- _Requirements_
The exercise asks you to copy every line below in which "scene" appears.

- _Material_
════

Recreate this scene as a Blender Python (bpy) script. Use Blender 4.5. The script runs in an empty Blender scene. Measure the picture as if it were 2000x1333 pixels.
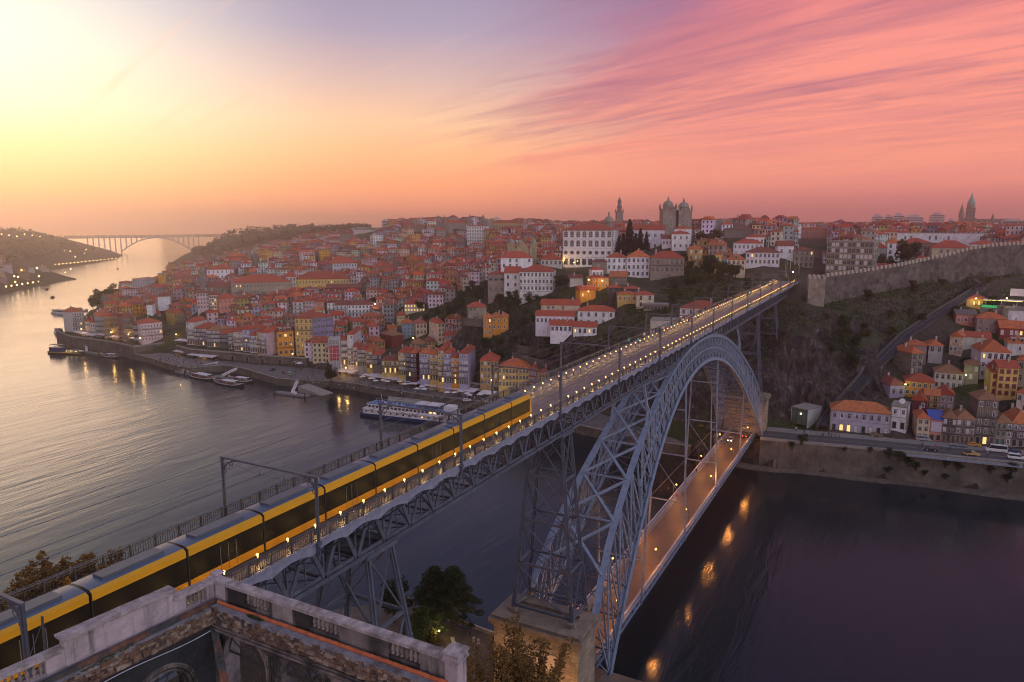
import bpy, math, random
import numpy as np
from mathutils import Vector, Matrix, noise as mnoise
S = bpy.context.scene
RNG = random.Random(11)
pi = math.pi
# ---------------------------------------------------------------- camera (x: along the bridge to the city, y: downstream, z: above the river)
CAM = Vector((-189.08, -47.63, 88.58)); YAW, PIT, FPX = 0.4908, -0.1572, 1393.6
FW = Vector((math.cos(YAW)*math.cos(PIT), math.sin(YAW)*math.cos(PIT), math.sin(PIT)))
RT = Vector((math.sin(YAW), -math.cos(YAW), 0)); UP = RT.cross(FW)
cd = bpy.data.cameras.new('camera'); cd.sensor_width = 36; cd.lens = FPX/2000*36
cd.clip_start = 1; cd.clip_end = 20000
cam = bpy.data.objects.new('camera', cd); S.collection.objects.link(cam)
m4 = Matrix.Identity(4)
for r in range(3):
    m4[r][0], m4[r][1], m4[r][2], m4[r][3] = RT[r], UP[r], -FW[r], CAM[r]
cam.matrix_world = m4
S.camera = cam
S.view_settings.view_transform = 'Standard'; S.view_settings.look = 'None'
S.view_settings.exposure = EXPOSURE = 0.38; S.view_settings.gamma = 1
S.render.engine = 'CYCLES'
try:
    S.cycles.use_denoising = True; S.cycles.denoiser = 'OPENIMAGEDENOISE'
except Exception: pass
S.cycles.filter_width = 1.05
S.cycles.max_bounces = 6; S.cycles.diffuse_bounces = 3; S.cycles.glossy_bounces = 3
S.cycles.transmission_bounces = 2; S.cycles.volume_bounces = 0; S.cycles.transparent_max_bounces = 6
S.cycles.sample_clamp_indirect = 3.0; S.cycles.sample_clamp_direct = 0

def ray(px, py): return FW + RT*((px-1000)/FPX) - UP*((py-666.5)/FPX)
def atz(px, py, z):
    d = ray(px, py); return CAM + d*((z-CAM.z)/d.z)
def atd(px, py, D):
    d = ray(px, py); return CAM + d*(D/math.hypot(d.x, d.y))
def bear(px, D):            # plan position at bearing of column px (on the horizon) and distance D
    p = atd(px, 445, D); return p.x, p.y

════

- _Worked solution_
Recreate this scene as a Blender Python (bpy) script. Use Blender 4.5. The script runs in an empty Blender scene. Measure the picture as if it were 2000x1333 pixels.
S = bpy.context.scene